Regierung stolpert in der Atompolitik

Des Kanzlers (zu) spätes Machtwort

von Redaktion

VON GEORG ANASTASIADIS

Der nukleare Störfall, vor dem die Grünen seit ihrer Gründung unentwegt warnen, ist nun ausgerechnet in der Berliner Ampelkoalition eingetreten. Das Machtwort des Kanzlers kommt spät, zu spät. Der Schaden ist bereits irreparabel, und zwar für alle Beteiligten. Ausgerechnet in der deutschen Schicksalsfrage – der Versorgung von Europas größter Industrienation mit bezahlbarer Energie – hat sich die Koalition als tief zerstritten erwiesen.

Dafür trägt der Kanzler die Hauptverantwortung: Obwohl von Woche zu Woche deutlicher erkennbar wurde, wie sehr sich Grüne und FDP in der Frage des Weiterbetriebs der Atommeiler verkeilten, merkelte Olaf Scholz vor sich hin, statt mit Verweis auf seine Richtlinienkompetenz früh einen Kompromiss zu erzwingen – bevor sich Grüne und FDP in ihren Positionen eingemauert hatten. Nachdem der Grünen-Parteitag die Bestellung neuer Brennstäbe jetzt quasi bei Androhung der Todesstrafe verboten hat, blieb der Koalition als kleinster gemeinsamer Nenner eigentlich nur noch der viermonatige Weiterbetrieb auch des dritten noch aktiven AKW (im Emsland), als Notreserve. Den hat Scholz nun angewiesen.

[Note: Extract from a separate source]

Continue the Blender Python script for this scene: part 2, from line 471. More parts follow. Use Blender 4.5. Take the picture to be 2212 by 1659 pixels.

Diese Minimallösung aber wird in keiner Weise der Dramatik der Lage gerecht und nützt am Ende niemandem wirklich: Die bis zuletzt uneinsichtigen Grünen trifft – nach dem Machtwort des Kanzlers erst recht – der Vorwurf der ideologischen Verbohrtheit. Die FDP, die richtigerweise den Weiterbetrieb der drei AKW bis mindestens 2024 verlangte, muss sich eingestehen, mal wieder über den Tisch gezogen worden zu sein. Und der SPD-Kanzler muss den übernächsten Winter (mindestens) ebenso fürchten wie den kommenden: Der nächste Strom-Blackout ist dann sein Blackout.